Sulla rete: wednesdayband.bandcamp.com

File Under: indie rock


di Giovanni Andreolli (05/05/2023)

“Il ratto vide Dio” è l’indecifrabile titolo del quarto album in studio dei Wednesday, il produttivo (iniziarono nel 2020) gruppo shoegaze proveniente dalla periferica Asheville, North Carolina.

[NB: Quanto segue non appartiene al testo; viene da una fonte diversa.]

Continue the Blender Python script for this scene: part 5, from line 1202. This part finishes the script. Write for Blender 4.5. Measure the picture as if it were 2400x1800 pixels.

Apprezzato dalla critica, d’oltre oceano e nostrana, si può concordare che Rat Saw God sia il loro lavoro più rilevante fino a questo momento, pur essendo coerente con quello che è stato fatto in passato, cioè negli ultimi tre anni: infatti, c’è ancora il recupero di suoni e atmosfere provenienti dagli anni Novanta, d’altronde inevitabile quando ci si rifà allo shoegaze, genere nato proprio in quel periodo che, tra l’altro, non ha mai smesso di avere nuovi discepoli negli ultimi tre decenni, senza però perdere una propria identità precisa, non afflitta dalla nostalgia, sentimento tanto di moda oggi, utile soltanto a mascherare la mancanza di idee nuove.

Del resto, i Wednesday – la cantante Karly Hartzmann, Jake Landerman e Xandy Chelmis alle chitarre elettriche, Margo Schultz al basso, e Alan Miller alla batteria – richiamano, citano, ma mai copiano, hanno un loro specifico sapore, che in Rat Saw God è particolarmente amaro: le liriche scoraggiate, o meglio ancora, amaramente consapevoli del senso di vacuità che spesso si prova nei confronti della propria vita – “Found out who I was and It wasn’t pretty” (What’s So Funny) -, sono affondate tra le grida della Hartzmann e le chitarre effettate, distorte, volte a travolgere e avvolgere le orecchie dell’ascoltatore in un flusso sonoro continuo; ogni brano dell’album è a metà tra la distorsione dissonante, più accentuata in quest’ultimo lavoro rispetto ai precedenti, e la melodia, una delicata melodia, così come la voce di Karly Hartzmann, spinta in alcuni momenti ad urlare fino a perdere quasi il fiato (come in quel “Finish him” di Bull Believer) e in altri più dolce, soprattutto in quei brani dal sapore alt-country come Chosen to Deserve, dove viene descritta, attraverso una serie di vicende personali, quella fase della relazione nella quale vengono raccontate le parti meno piacevoli di sé stessi, con un ritornello incoraggiante, in cui i difetti dell’altro, e di sé stessi, vengono accettati.

Ma dalla grande confusione sonora, a tratti a tinte cupe, musicalmente e liricamente – da Turkey Vultures: “At night I don’t count stars, I count the dark”-, caotica e assordante, emerge sempre, complessivamente, una melodia unica, instabile, pendente tra la violenza e la dolcezza. Rat Saw God è un ottimo disco, il migliore dei Wednesday, e merita assolutamente un ascolto.